I have taught basic college level statistics. I noticed that it is harder for students to learn the concepts unless they have some understanding about the data being analyzed.

1) create a dataset describing something that you know – this can be car data, baseball statistics, music CD sales, etc.
Understanding what each piece of data describes (e.g., sticker price of the car, a baseball player’s stats from a given year, the sales of a music CD). Include information that classifies the information (e.g., year and type of car, foreign or domestic, size) as well as numeric information.
Use data that does not vary by time. Popular data for my students included rents for apartments in their neighborhoods and the state level test scores by schools-they wanted to know if girls performed better than boys or if students in the suburbs performed better than students in the city. The internet is a great source. Put the data in a spreadsheet. For example, if you choose rents, the first column can include the size of the place (studio, 1 bedroom), the second column the neighborhood, the third column can indicate if utilities are included, the fourth column has its monthly rent. The more data the better. The important idea is that you know something about the information so you can take the statistical results and put them into words.

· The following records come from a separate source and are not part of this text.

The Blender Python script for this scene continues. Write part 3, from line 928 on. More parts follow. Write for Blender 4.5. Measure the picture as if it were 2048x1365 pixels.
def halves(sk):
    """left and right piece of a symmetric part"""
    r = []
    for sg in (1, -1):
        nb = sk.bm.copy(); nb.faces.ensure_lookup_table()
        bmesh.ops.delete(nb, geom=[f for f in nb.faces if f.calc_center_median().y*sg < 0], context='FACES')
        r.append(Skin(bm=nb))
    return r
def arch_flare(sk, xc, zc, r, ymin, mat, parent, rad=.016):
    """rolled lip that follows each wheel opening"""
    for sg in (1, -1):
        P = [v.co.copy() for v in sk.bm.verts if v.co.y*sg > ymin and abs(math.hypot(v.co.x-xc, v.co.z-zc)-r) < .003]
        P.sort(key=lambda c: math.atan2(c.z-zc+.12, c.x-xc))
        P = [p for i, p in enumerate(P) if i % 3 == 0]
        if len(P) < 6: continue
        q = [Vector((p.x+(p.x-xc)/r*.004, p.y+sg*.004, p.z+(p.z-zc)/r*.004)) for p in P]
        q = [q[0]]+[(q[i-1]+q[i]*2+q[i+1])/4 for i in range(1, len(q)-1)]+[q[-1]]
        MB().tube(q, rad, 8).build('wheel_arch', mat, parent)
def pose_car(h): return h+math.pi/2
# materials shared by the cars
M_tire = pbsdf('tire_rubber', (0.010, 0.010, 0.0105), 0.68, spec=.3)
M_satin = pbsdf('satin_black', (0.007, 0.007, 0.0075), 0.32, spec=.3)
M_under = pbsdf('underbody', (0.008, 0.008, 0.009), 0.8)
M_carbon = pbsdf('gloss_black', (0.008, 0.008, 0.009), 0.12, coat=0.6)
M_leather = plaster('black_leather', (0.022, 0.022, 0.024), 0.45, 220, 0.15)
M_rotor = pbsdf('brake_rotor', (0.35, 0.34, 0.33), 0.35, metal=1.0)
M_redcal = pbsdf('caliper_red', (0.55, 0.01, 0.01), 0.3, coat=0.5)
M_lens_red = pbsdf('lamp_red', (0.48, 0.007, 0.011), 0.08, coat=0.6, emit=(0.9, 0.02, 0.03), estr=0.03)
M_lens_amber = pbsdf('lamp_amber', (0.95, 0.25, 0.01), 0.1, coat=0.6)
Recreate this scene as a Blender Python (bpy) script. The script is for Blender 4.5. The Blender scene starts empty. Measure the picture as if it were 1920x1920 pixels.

2) Take your stat book and do all of the problems using your data. Some problems may not really apply but try it.

3) The more that you know about the data, the easier it is to interpret the statistical results. If you are working with rents, you can ask, are studios more expensive than 1 bedrooms, are rents higher if utility is included. If you a renter, you can also use the information to find your next apartment. With baseball stats, you can find out if the 2006 team batting average for the Boston Red Sox was statistically different than the Chicago White Sox. With car data, are foreign SUVs more expensive than domestic.

4) If you are taking a class, you can ask the instructor if you can do all of your problems with your data. I have allowed this and I know of other students who were able to do this.